In June 2018, Naftogaz’s managing director, Yuriy Vitrenko, reminded that Germany was putting pressure on Kiev to seal the deal back in 2009. “They did not want to go into details. For them, it was enough to be assured by Gazprom that the contract conformed to European standards. Later, it turned out that it had nothing to do with such regulations, constituting rather a purely Russian approach to these rules. It was a truly neocolonial policy,” Naftogaz’s Facebook page quoted him as saying. It does not come as a surprise that Ukrainian authorities are cautious about any support declarations from Germany, especially as Berlin’s official standpoint appears crucial in the context of the Nord Stream 2’s construction.

“Germany sees Ukraine as a reliable gas transit country and an important trading partner,” Germany’s Minister for Economic Affairs and Energy, Peter Altmaier, declared on May 14, 2018, in Kiev, at a meeting with Ukraine’s Prime Minister, Volodymyr Groysman. “We must develop safeguards in order to continue transit of gas through the territory of Ukraine,” Altmaier said. Four days later, German Chancellor Angela Merkel paid a visit to the Russian city of Sochi. While she stressed the need to preserve gas shipment through Ukraine, Russia’s President, Vladimir Putin, claimed that the implementation of the Nord Stream 2 pipeline did not prevent Russian gas from flowing through Ukrainian territory. More importantly, he added that Russia “will continue gas shipments as long as they are economically justified.”

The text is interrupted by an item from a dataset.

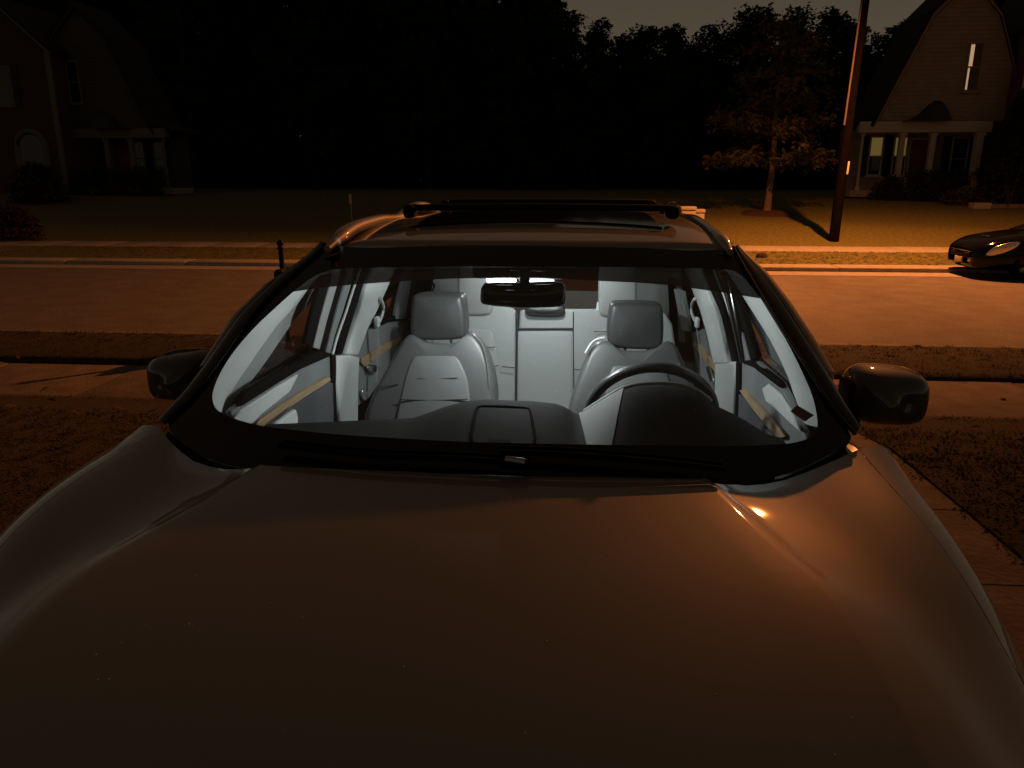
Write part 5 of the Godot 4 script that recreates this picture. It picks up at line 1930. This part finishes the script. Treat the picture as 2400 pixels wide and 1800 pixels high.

Germany, 26 March 2019. A flag reading ‘Nord Stream 2’ on the construction site of the Nord Stream 2 in Lubmin. © Clemens Bilan (PAP/EPA)

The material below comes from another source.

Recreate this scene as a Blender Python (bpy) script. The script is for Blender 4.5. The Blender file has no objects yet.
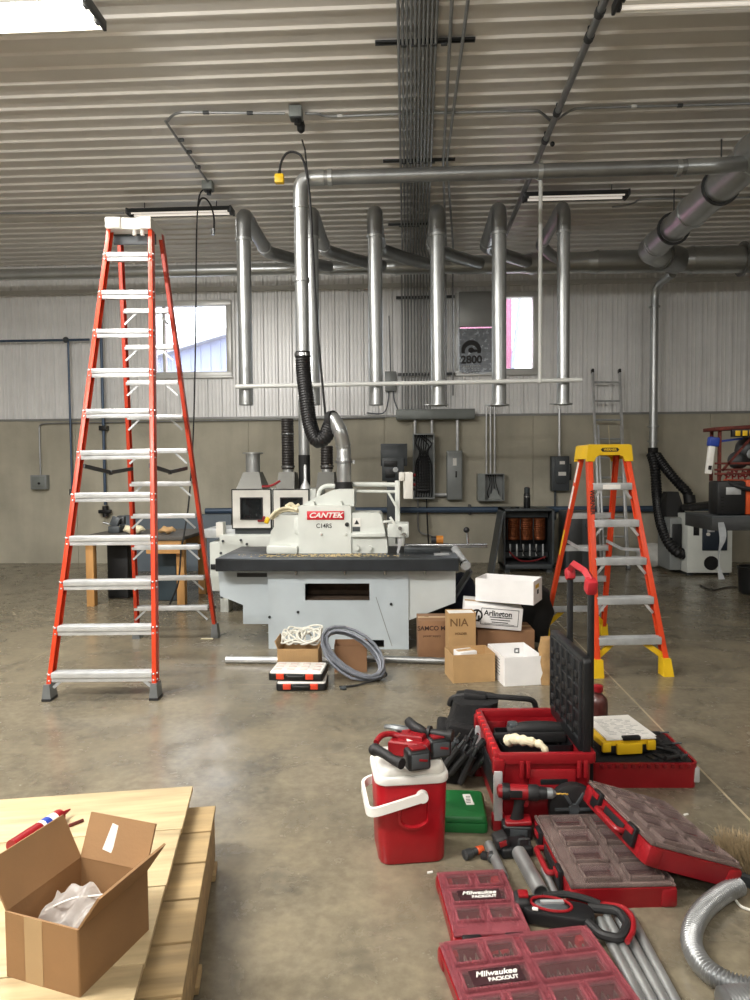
import bpy, bmesh, math, random
from mathutils import Matrix, Vector, Euler
rnd = random.Random(7)
PI = math.pi
COL = bpy.context.scene.collection
SC = bpy.context.scene

# ------------------------------------------------------------------ camera and survey helpers
FPX = 700.0
CAMH = 1.55
CAM_EUL = Matrix.Rotation(math.radians(2.7), 3, 'Z') @ Matrix.Rotation(PI/2 + math.radians(-2.6), 3, 'X') @ Matrix.Rotation(math.radians(-.45), 3, 'Z')

def ray(px, py):
    return CAM_EUL @ Vector(((px-375)/FPX, -(py-500)/FPX, -1))
def at(px, py, Y):
    """surveyed point at depth Y"""
    d = ray(px, py); t = Y/d.y
    return Vector((d.x*t, Y, CAMH + d.z*t))
def gz(px, py, z=0.0):
    """surveyed point at height z"""
    d = ray(px, py); t = (z-CAMH)/d.z
    return Vector((d.x*t, d.y*t, z))

# ------------------------------------------------------------------ materials
def lin(c):
    return tuple(((v/12.92) if v <= .04045 else ((v+.055)/1.055)**2.4) for v in c)
def hexc(h):
    h = h.lstrip('#'); return lin(tuple(int(h[i:i+2], 16)/255 for i in (0, 2, 4)))
MATS = {}
def mat(name, col, rough=.5, metal=0., var=.12, scale=9., bump=0., bscale=60., spec=.5, alpha=1., trans=0., emit=None, estr=0., coat=0., detail=4):
    if name in MATS: return MATS[name]
    m = bpy.data.materials.new(name); m.use_nodes = True
    nt = m.node_tree; b = nt.nodes['Principled BSDF']
    c = hexc(col) if isinstance(col, str) else col
    tc = nt.nodes.new('ShaderNodeTexCoord')
    if var > 0:
        n = nt.nodes.new('ShaderNodeTexNoise'); n.inputs['Scale'].default_value = scale; n.inputs['Detail'].default_value = detail
        nt.links.new(tc.outputs['Object'], n.inputs['Vector'])
        mx = nt.nodes.new('ShaderNodeMix'); mx.data_type = 'RGBA'
        mx.inputs[6].default_value = tuple(max(0, v*(1-var)) for v in c) + (1,)
        mx.inputs[7].default_value = tuple(min(1, v*(1+var)) for v in c) + (1,)
        mr = nt.nodes.new('ShaderNodeMapRange'); mr.inputs[1].default_value = .3; mr.inputs[2].default_value = .7
        nt.links.new(n.outputs['Fac'], mr.inputs[0])
        nt.links.new(mr.outputs[0], mx.inputs[0])
        nt.links.new(mx.outputs[2], b.inputs['Base Color'])
        rr = nt.nodes.new('ShaderNodeMapRange'); rr.inputs[1].default_value = .3; rr.inputs[2].default_value = .7
        rv = .015 if metal > .7 else .05; rr.inputs[3].default_value = max(.02, rough-rv); rr.inputs[4].default_value = min(1, rough+rv)
        nt.links.new(n.outputs['Fac'], rr.inputs[0]); nt.links.new(rr.outputs[0], b.inputs['Roughness'])
    else:
        b.inputs['Base Color'].default_value = c + (1,)
        b.inputs['Roughness'].default_value = rough
    b.inputs['Metallic'].default_value = metal
    b.inputs['Specular IOR Level'].default_value = spec
    b.inputs['Alpha'].default_value = alpha
    b.inputs['Transmission Weight'].default_value = trans
    b.inputs['Coat Weight'].default_value = coat
    if emit:
        b.inputs['Emission Color'].default_value = (hexc(emit) if isinstance(emit, str) else emit) + (1,)
        b.inputs['Emission Strength'].default_value = estr
    if bump > 0:
        n2 = nt.nodes.new('ShaderNodeTexNoise'); n2.inputs['Scale'].default_value = bscale; n2.inputs['Detail'].default_value = 3
        nt.links.new(tc.outputs['Object'], n2.inputs['Vector'])
        bp = nt.nodes.new('ShaderNodeBump'); bp.inputs['Strength'].default_value = bump; bp.inputs['Distance'].default_value = .01
        nt.links.new(n2.outputs['Fac'], bp.inputs['Height']); nt.links.new(bp.outputs[0], b.inputs['Normal'])
    MATS[name] = m
    return m

M = {}
M['galv'] = mat('galvanised_steel', '#bcbfbf', .33, .8, .07, 5)
M['galv_dull'] = mat('dull_galvanised', '#979999', .38, .8, .1, 6)
M['conduit'] = mat('conduit_steel', '#969898', .38, .6, .12, 10)
M['strut'] = mat('strut_steel', '#4b4d4e', .5, .6, .1, 10)
M['alu'] = mat('aluminium', '#d3d5d6', .36, .5, .1, 12)
M['alu_dull'] = mat('worn_aluminium', '#b9bcbd', .45, .4, .15, 12)
M['orange'] = mat('orange_fibreglass', '#d9421f', .38, 0, .08, 6)
M['orange2'] = mat('bright_orange_fibreglass', '#d8451f', .36, 0, .06, 6)
M['yellow'] = mat('yellow_plastic', '#e3b91c', .42, 0, .06, 6)
M['white_pl'] = mat('white_plastic', '#e9e8e2', .4, 0, .04, 10)
M['offwhite'] = mat('offwhite_plastic', '#dcdad2', .45, 0, .06, 10)
M['red_pl'] = mat('red_plastic', '#8b141c', .36, 0, .07, 9)
M['red_dk'] = mat('dark_red_plastic', '#780f16', .4, 0, .08, 9)
M['red_cool'] = mat('cooler_red', '#9f0e1a', .35, 0, .05, 7)
M['black_pl'] = mat('black_plastic', '#17181a', .42, 0, .2, 12)
M['black_rub'] = mat('black_rubber', '#1b1b1c', .6, 0, .2, 14)
M['black_cloth'] = mat('black_cloth', '#131314', .85, 0, .35, 25, .4, 120)
M['dkgrey'] = mat('dark_grey_paint', '#464b4e', .45, .1, .12, 8)
M['midgrey'] = mat('grey_enamel', '#838885', .42, .15, .08, 7)
M['panelgrey'] = mat('panel_grey_enamel', '#8d9190', .4, .1, .06, 6)
M['machine'] = mat('machine_white_enamel', '#d5d9d3', .36, 0, .05, 5)
M['machine_blue'] = mat('machine_pale_grey_enamel', '#bcc6cb', .36, 0, .05, 4)
M['iron'] = mat('cast_iron_table', '#3d4143', .38, .5, .2, 9)
M['steel'] = mat('bright_steel', '#b5b8ba', .25, 1, .1, 12)
M['dark'] = mat('hollow_shade', '#0d0d0e', .8, 0, .2, 10)  # near-black colour standing in for the shade inside openings
M['kraft'] = mat('kraft_cardboard', '#8f6d49', .75, 0, .08, 8, .08, 90)
M['kraft_lt'] = mat('light_kraft_cardboard', '#b69365', .75, 0, .07, 8, .08, 90)
M['kraft_dk'] = mat('brown_cardboard', '#8b6749', .78, 0, .1, 8, .08, 90)
M['white_card'] = mat('white_cardboard', '#efeeed', .6, 0, .04, 8)
M['paper'] = mat('paper', '#eceae4', .7, 0, .04, 20)
M['ink'] = mat('black_ink', '#1c1a1a', .6, 0, 0)
M['rust'] = mat('rusty_red_paint', '#62281f', .65, .2, .45, 16)
M['copper'] = mat('copper_coil', '#7d4526', .45, .6, .25, 20)
M['clearlid'] = mat('clear_polycarbonate', '#d9c6c6', .22, 0, .08, 12, alpha=.32, spec=.4)
M['green_pl'] = mat('green_plastic', '#1d6b35', .42, 0, .08, 8)
M['blue_pl'] = mat('blue_plastic', '#24409a', .4, 0, .06, 8)
M['cable_grey'] = mat('grey_cable', '#7b7f88', .35, .35, .1, 20)
M['cable_white'] = mat('white_cable', '#d8d6cb', .5, 0, .1, 20)
M['cream'] = mat('cream_rope', '#ddd3b4', .8, 0, .15, 25)
M['bluepipe'] = mat('blue_air_pipe', '#44566c', .45, .2, .1, 9)
M['pvc'] = mat('white_pvc', '#e4e6e2', .4, 0, .05, 6)
M['hose'] = mat('black_flex_hose', '#151517', .45, 0, .2, 12)
M['orange_pl'] = mat('orange_enamel', '#d1521f', .45, 0, .1, 9)
M['emt'] = mat('matte_zinc_pipe', '#a4a6a5', .42, .7, .1, 12)
M['foot'] = mat('grey_foot_metal', '#85898b', .42, .6, .1, 14)

# ------------------------------------------------------------------ mesh builder
def basis(d):
    d = d.normalized()
    u = Vector((0, 0, 1)) if abs(d.z) < .9 else Vector((1, 0, 0))
    a = u.cross(d).normalized(); return a, d.cross(a).normalized(), d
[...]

Last spring, Germany announced its eagerness to help the European Commission in searching for investors for Ukrainian gas pipelines with the aim of “maintaining Russian gas shipment,” followed by multilateral consultations held in Brussels in the summer and in September. Naturally, they did not yield any results. Germany’s offer appeared nothing more than an actual desire to play on time while attempting to delay possible U.S. sanctions. Unofficially, Germany put forward several transit variants, as reported by the Ukrainian media, an example of which was the idea of dividing a separate section of the Urengoy–Pomary–Uzhhorod pipeline, coming from the Kursk corridor direction, that could be then handed over to an external consortium. This may be due to the Berlin’s need to transit 30 billion m³ of gas, annually, through Ukraine before Nord Stream 2 becomes fully operational. Therefore, Germany is not at all interested in other capabilities of Ukraine’s gas transmission system. Partial gas shipments, if maintained, would enable the Germans to admit that they had managed to keep their word while assuring Ukraine that Nord Stream 2 would pose no threat to its transit operations. If someone on the Ukrainian side had any illusions about receiving German aid in matters related to Nord Stream 2 and Russian transit through Ukraine, they probably lost them in November and December 2018. After firing at and seizing Ukrainian warships in the Kerch Strait area, Christian Democrats representative Peter Altmaier stated that the Nord Stream 2 issue should be excluded from the discussion on how to respond to Russian actions in the conflict around Crimea.

Brussels and EU institutions are generally in favor of Ukrainian demands. The problem is that there is probably no other matter in which we can see that European solidarity is a myth, and the last word generally belongs to Berlin. An advocate of keeping Russian transit through Ukraine at a safe level is the deputy head of the European Commission. On May 25, 2018 during a meeting held in Brussels, Maroš Šefčovič stated that “Ukrainian pipelines constitute the most important transport route for Russian gas to be transported to Europe.” He recalled the official position of the European Commission that Ukraine should remain an important transit country for Russian gas also after the expiration of the contract between Naftogaz and Gazprom. However, for the time being, trilateral talks on this issue with the participation of Russia, Ukraine, and the European Commission have not produced any results. For Moscow, the only thing that matters is Berlin’s position on the subject. The Americans openly say that they do not believe in the effectiveness of Germany’s efforts to obtain a guarantee from Russia that the transit of gas to Europe through Ukraine will be maintained. (Sandra Oudkirk from the Department of State: “We do not believe in the effectiveness of such guarantees.”) However, the USA does not offer specific solutions in return. Meanwhile, every month we are closer to finalizing the worst-case scenario for Kiev: Nord Stream 2 is being constructed and Gazprom drastically reduces transit through Ukraine. It seems that the Ukrainians have less and less of a choice: the only option left is focusing on looking for ways to mitigate the consequences of turning off the tap by the Russians. At the same time, it can count on delays in the implementation of Nord Stream 2 and EU legislative actions resulting in a significant increase in the cost of gas supply through the pipeline on the Baltic seabed. The optimal scenario from Kyiv’s point of view (the complete suspension of the construction of the pipeline as a result of sanctions imposed by the USA) seems to be only theoretical.